The hockey gods saw to it that Ondrej Kase was the hero. Perhaps the Ducks’ most humble player scored with 35.6 seconds remaining in overtime to give the Ducks a 3-2 win against the Arizona Coyotes on Friday at Honda Center .
Kase whacked at a puck that Arizona goalie Mike Smith inexplicably held on to for several seconds and Kase converted it as Anaheim got its first overtime win this season.
“My stick broke and I didn’t get anything on it and it ends up in the back of the net,” Smith said of the goal. “I tried to do too much.”
“It’s amazing,” Kase said. “Every score is good. We needed this score.”
Kase, whose English is limited in media situations, usually lets his goal celebrations tell the story. His teammates surrounded him to share the joy. It was his fourth NHL goal and, by his account, his first overtime goal.
“He’s a funny kid,” Cam Fowler said. “He’s been working really hard. I can see the progression in his game, and how far he’s come. He’s been a big player for us. He scored some big goals. I was really happy for him tonight to get that one. It’s the first overtime winner, hopefully something he can remember.”
Anaheim appeared on its way to a win after Chris Wagner’s seeing-eye goal in the second period gave it a 2-1 lead, but the Coyotes tied it 3:12 into the third period and were in position to win it despite a rash of injuries.
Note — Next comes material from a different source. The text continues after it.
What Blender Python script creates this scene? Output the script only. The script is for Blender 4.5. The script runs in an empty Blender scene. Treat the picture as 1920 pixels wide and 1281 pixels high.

The Coyotes lost forwards Martin Hanzal and Jordan Martinook and defenseman Jakob Chychrun, who took an elbow from Ducks wing Nick Ritchie in the third period.
Wagner wheeled around the right circle and threw the puck on net with Smith guarding the post. Wagner’s shot hit Smith’s pad and somehow found an opening to bounce into the net.
Factor in two goal posts that Arizona hit earlier and Anaheim seemed to have luck on its side.
But for most of the game, the Ducks found themselves in a deadlock with the Coyotes, who took a minus-42 goal differential, the second worst in the NHL, into the game. Arizona has been without forwards Max Domi, a noted Ducks killer, and Brad Richardson because of long-term injuries.
The Coyotes still have a top line with speed that tied it 1-1 off a rush 79 seconds into the second period. Hanzal went to the net and had Anthony Duclair’s pass redirect off his body and into the net. The goal ended goalie John Gibson’s shutout streak at more than 114 minutes.
The Coyotes might have taken a lead shortly after on a curious play when Ducks defenseman Brandon Montour appeared to throw his stick at Tobias Rieder to stop Rieder on a partial breakaway. Replays seemed to show that Montour did not touch the puck first before the stick left his hand. Rieder looked at the official — such a play usually results in a penalty shot — but no penalty was called.
Corey Perry ’s play has seen an uptick lately and he helped the Ducks get the game’s first goal. Rickard Rakell and Josh Manson set up Perry between the circles and Perry wristed a shot that went in off Joseph Cramarossa for Cramarossa’s third career goal.